保育にかかわっていると、子どもから学ぶことがたくさんあります。一般的には大人が子どもに教えるようなことを教育や保育と定義していますが私が一緒に取り組んでいる見守る保育は子どもから学び子どもの発達に沿って環境を用意していくという子どもの主体性を重んじています。
そうすると自然に子どもの発達からの気づきを私たちがどのように解釈をして理解していくかと繰り返していると子どもの持っている人間力のすごさ、また社会形成の知恵を実感するのです。そこから人類は生まれた時から、その環境に適応する仕組みを持っていることを直観しました。
例えば、幼児期の環境というものはその後の人生にとても大きな影響を与えるといいます。生まれてすぐの赤ちゃんは、脳のシナプスも最大でそこから心理学用語で「刈り込み」といって自分の人生に必要なものだけを残し、そうではないものを削り取っていくといいます。つまりは最初に完全体で生まれ、そこから能力を選別して個性を決めて伸ばしていくというのです。私たちは、それぞれで個性が異なりますがそれは幼児期の環境によって決まるといっても過言ではないのです。古語に「三つ子の魂百まで」といわれる中にはその意味も存在すると私は思います。
そこでどのような環境であったかに、「伝統文化」が重要になってきます。伝統文化とは、どのようにその民族がその風土で暮らしてきたかということです。これが環境というものです。
環境を通して子どもたちは学びます。そして子どもは大人と大人、大人と子ども、そして子ども同士の関わりによって人類の知恵ともいえる社会を学びます。社会はこの日々の環境、つまり暮らしを通して学んでいくということです。
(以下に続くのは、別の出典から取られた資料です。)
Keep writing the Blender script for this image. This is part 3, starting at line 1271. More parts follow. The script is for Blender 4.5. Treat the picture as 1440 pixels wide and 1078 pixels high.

人類の保育が伝統的な暮らしであると私が言うのは、人類が長い時間をかけて風土から得た智慧を譲り遺していくものを暮らしという伝承の仕組みにしているからです。幼少期の保育時期が非常に大切なのは、この「智慧の伝承」に深く関係しているからです。
文字がなかった時代、私たちは大切なことをどのように子孫たちへつないで伝承してきたか。それが暮らしであったのは、明白です。この暮らしは、智慧の宝庫でありその民族の人類の中での大いなる役割です。
子どもたちがそれを担っていくことで、人類は保育によって生き延びてきました。まさに人類がここまで生き残り維持できたのは、幼児期の保育が優れていたからということです。
私の取り組む暮らしフルネス™は、この風土の智慧を活かした伝統的な暮らしの仕組みで伝承していきます。子どもたちに先人たちの培ってきた様々な経験からの智慧が無駄にならないように信念をもって子ども第一義に取り組んでいきたいと思います。